About Pantolwen Press 


credit:Gillian Paschkes-Bell
Gillian Paschkes-Bell
Pantolwen Press is the publishing imprint of Bryn Glas Books. Its titles are distributed by the Books Council of Wales and Gardners and can be ordered through Bookspeed. They are printed, just up the road, by Gomer Press, whose outstanding experience and equipment enable them to do high quality printing to environmentally friendly standards. They are also available print-on-demand around the world. You can order through bookshops or buy direct from the Books Council of Wales, or from Amazon and other platforms.

Gillian Paschkes-Bell set up Pantolwen Press to pick up titles from the Cardiff-based publisher, Wordcatcher, after they ceased trading in 2022. Gillian wanted to make sure Wordcatcher titles she had edited got into print. Her first task was to bring out a new edition of The Seaborne  by A G Rivett, first book of the Isle Fincara Trilogy. She was editing the second book of the Trilogy, The Priestʼs Wife, when she approached Cyngor Llyfrau Cymru, the Books Council of Wales, and was delighted when they gave it a Literary Book Grant and offered to distribute Pantolwen Press titles.  Gillian had already set up the brynglasbooks.com website, to host her Bryn Glas Blog and showcase Pantolwen Press titles. 
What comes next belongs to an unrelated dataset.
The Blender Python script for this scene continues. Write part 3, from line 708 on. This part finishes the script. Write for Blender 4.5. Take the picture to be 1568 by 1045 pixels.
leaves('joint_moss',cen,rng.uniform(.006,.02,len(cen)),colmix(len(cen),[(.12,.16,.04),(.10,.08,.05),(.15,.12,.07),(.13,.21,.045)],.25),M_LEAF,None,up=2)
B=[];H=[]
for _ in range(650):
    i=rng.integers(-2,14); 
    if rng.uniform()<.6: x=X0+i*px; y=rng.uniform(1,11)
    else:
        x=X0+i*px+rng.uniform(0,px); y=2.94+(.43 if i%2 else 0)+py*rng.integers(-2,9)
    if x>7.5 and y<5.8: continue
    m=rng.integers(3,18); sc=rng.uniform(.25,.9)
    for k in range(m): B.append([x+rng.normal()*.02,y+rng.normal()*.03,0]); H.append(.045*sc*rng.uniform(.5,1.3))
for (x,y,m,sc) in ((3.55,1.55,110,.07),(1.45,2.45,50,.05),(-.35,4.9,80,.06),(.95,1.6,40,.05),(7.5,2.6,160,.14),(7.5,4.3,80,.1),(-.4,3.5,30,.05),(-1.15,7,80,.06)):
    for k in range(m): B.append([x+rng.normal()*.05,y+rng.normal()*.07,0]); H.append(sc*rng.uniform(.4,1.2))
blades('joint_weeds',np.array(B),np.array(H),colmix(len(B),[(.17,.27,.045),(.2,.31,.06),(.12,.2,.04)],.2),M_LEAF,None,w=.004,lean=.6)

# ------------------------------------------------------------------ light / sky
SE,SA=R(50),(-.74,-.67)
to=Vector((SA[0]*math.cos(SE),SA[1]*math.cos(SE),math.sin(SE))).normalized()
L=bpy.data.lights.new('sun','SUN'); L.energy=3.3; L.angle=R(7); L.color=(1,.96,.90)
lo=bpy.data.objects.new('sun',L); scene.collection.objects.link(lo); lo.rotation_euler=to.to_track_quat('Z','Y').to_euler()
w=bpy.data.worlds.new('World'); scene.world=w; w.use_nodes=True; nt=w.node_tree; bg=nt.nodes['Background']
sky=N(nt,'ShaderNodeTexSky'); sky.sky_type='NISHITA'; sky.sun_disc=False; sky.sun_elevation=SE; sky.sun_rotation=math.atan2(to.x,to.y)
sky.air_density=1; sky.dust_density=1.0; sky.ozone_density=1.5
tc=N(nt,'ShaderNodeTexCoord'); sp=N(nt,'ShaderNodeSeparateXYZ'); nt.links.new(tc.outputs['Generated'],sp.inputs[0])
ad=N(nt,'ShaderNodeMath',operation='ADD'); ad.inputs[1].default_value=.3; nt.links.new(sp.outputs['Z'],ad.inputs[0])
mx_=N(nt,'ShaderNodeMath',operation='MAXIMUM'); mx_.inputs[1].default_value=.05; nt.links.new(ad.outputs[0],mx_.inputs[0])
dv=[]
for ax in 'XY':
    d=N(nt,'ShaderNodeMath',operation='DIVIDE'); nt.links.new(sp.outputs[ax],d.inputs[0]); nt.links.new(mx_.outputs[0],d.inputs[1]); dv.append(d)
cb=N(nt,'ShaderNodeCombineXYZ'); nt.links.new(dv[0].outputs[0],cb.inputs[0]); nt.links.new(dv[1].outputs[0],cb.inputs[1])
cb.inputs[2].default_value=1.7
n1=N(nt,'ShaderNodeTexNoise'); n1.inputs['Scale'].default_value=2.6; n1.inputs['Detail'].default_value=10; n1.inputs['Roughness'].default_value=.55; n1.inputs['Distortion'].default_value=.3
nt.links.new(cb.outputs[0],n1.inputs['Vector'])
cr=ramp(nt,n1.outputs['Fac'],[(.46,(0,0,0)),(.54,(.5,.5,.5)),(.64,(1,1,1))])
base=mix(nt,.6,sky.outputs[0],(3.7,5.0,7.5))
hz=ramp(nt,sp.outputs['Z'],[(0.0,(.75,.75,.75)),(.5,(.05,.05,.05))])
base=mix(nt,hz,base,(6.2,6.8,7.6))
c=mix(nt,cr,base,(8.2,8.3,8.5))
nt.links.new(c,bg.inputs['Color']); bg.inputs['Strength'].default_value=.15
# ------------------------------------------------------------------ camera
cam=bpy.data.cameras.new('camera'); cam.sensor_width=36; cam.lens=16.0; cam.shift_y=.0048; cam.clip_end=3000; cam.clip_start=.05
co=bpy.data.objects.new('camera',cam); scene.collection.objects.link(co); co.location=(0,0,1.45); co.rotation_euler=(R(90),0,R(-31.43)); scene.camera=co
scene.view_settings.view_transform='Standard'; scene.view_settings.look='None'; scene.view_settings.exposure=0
Bryn Glas is where we are based, just near the Ceredigion town of Llandysul in the beautiful Teifi Valley. Below Bryn Glas, as in so many steep-sided valleys in this part of Wales, are the remains of a corn mill. Driven by water, perhaps the most distinctive feature of all these mills was the great dripping water-wheel. As ‘Wheel’ in Cornwall became synonymous with a mine, so ‘Olwen’ (Welsh for wheel) became the almost universal name for a mill. Pantolwen literally means 'the hollow of the wheel,' or 'the hollow of the mill.' The logo Alex Nicholas has designed for us picks up on this imagery, but takes its quirky form from the summit of the hill opposite, where footpaths and field boundaries intersect the remains of an Iron Age fort. His design brings together the two ideas, of the mill wheel and the local hilltop.